This week I showed two Orson Welles classics to my students: Citizen Kane (1941) and Touch of Evil (1958). I learned more than I ever dreamed I would about Welles and his career. He caused a sensation in the New York theater world when he produced Macbeth but set it in Haiti, and of course when he broadcast a radio version of H.G. Wells's The War of the Worlds and scared the bejesus out of America.
Welles was brought to Hollywood soon after, even though he'd never made a motion picture before, and the legendary Citizen Kane was born. Kane is a thinly veiled biography of newspaper tycoon William Randolph Hearst, and a film that was nearly doomed to a life on the cutting room floor because Hearst did not want it to see the light of day. The American Film Institute voted it the number one American picture of all time. It's certainly innovative. The cinematography is unlike most of the movies you'll see before 1941. However, after watching both Citizen Kane and Touch of Evil virtually back to back, I must say I like Touch of Evil better. It's a nightmarish looking film noir set in a sleazy border town, with Charlton Heston playing a Mexican narcotics cop (!) who gets in the crossfires of a corrupt Texas police chief (played by Welles).
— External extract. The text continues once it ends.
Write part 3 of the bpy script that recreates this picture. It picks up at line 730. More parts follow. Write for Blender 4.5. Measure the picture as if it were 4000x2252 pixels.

The movie is outlandish and offbeat: it pulsates with a wonderfully lucid rhythm that makes it still fresh despite its age and some of the corny dialogue. Janet Leigh co-stars as Heston's wife, who spends a terrifying night in a rural motel that foreshadows her experience in Psycho two years later. The film boasts one of the most famous opening shots in movie history. Cinematographer Russell Metty used an incredibly long tracking shot to show us a stick of dynamite being placed into the trunk of a convertible, then letting us watch as the car's owner gets in, drives off, and eventually is killed in the impending explosion. That suspenseful, almost voyeuristic feel never leaves the movie, and you spend the rest of Touch of Evil as a complicit audience member rather than a passive one.
Henry Mancini's Latin-enthused score drifts through the picture giving you the feel that you're wandering through a busy city--lit up with neon--at midnight. Smoky bars with moody music seeping out into the twilight. The seedy underbelly of the film noir world at its darkest most irresistibly enthralling (and the genre was on its way out by 1958). Alas, Touch of Evil was taken away from Welles and dramatically re-edited, then released as a B-grade thriller. It made very little money, but after being restructured to fit Welles's original vision, it has become something of a classic, one that is more exciting, more twisted, and more unhinged than the magnificent Citizen Kane.